Two quotes will give you a sense of what it is about:

Like many men, I quickly established a romantic attachment to my G.P.S. I found comfort in her tranquil and slightly Anglophilic voice. I felt warm and safe following her thin blue line. More than once I experienced her mercy, for each of my transgressions would be greeted by nothing worse than a gentle, “Make a U-turn if possible.”

Now, you may wonder if in the process of outsourcing my thinking I am losing my individuality. Not so. My preferences are more narrow and individualistic than ever. It’s merely my autonomy that I’m losing.

The question which comes immediately to mind is the boundary between dangerous dependency and useful tool. Some years ago I had access to a piece of research (but have lost track o f it) which showed that the calculator generation had less sense of the essential rightness or wrongness of an answer that those of us who started with slide rules. I still have mine somewhere and they were wonderful, they took away the drudgery of calculation, but (and it is an important but) you had to be able to work out what power of ten yourself. The calculator generation just get the answer without building that innate sense. Of course any abacus user would wipe the floor with both groups!

I must admit to a view that we should reintroduce slide rules to schools ........

Comments (2)

Wayne Zandbergen:

Dave,
I've taught university mathematics on and off for the past 25 years. I agree completely with your conclusion. Basic arithmetic is a challenge to many calculus students. They often spend so much time thinking about basics, they have no chance of mastering the new material.

Programmers have a similar problem. With debuggers and programming aides, we have the inability to clearly express, and conclusively test, whether code is doing what they really thought it should. Just think of how a spell-checker has impacted our ability to write!!
Wayne

Natalie Bueno Vasquez:

There's a difference between a tool and a crutch, that's for sure. I've got a writing disability, so a spellcheck is crucial to my work, as is getting my important stuff proofread by others to make sure I don't completely embarass myself.

Like with that huge run-on sentence there.
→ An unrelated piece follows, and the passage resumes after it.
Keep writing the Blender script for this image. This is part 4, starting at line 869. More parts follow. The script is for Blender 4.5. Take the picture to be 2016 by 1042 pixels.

A bigger problem here (US) is all the testing going on of "how much" students have learned to do - managing to the numbers in education has made the use of calclators and other shortcuts nearly mandatory just to cram the answers into kids' heads.

My programming days are over, but I remember catching all kinds of flak from my roommate for being unable to code without a versioner or debugger. I mutter about today's kids not knowing assembly code when they see it.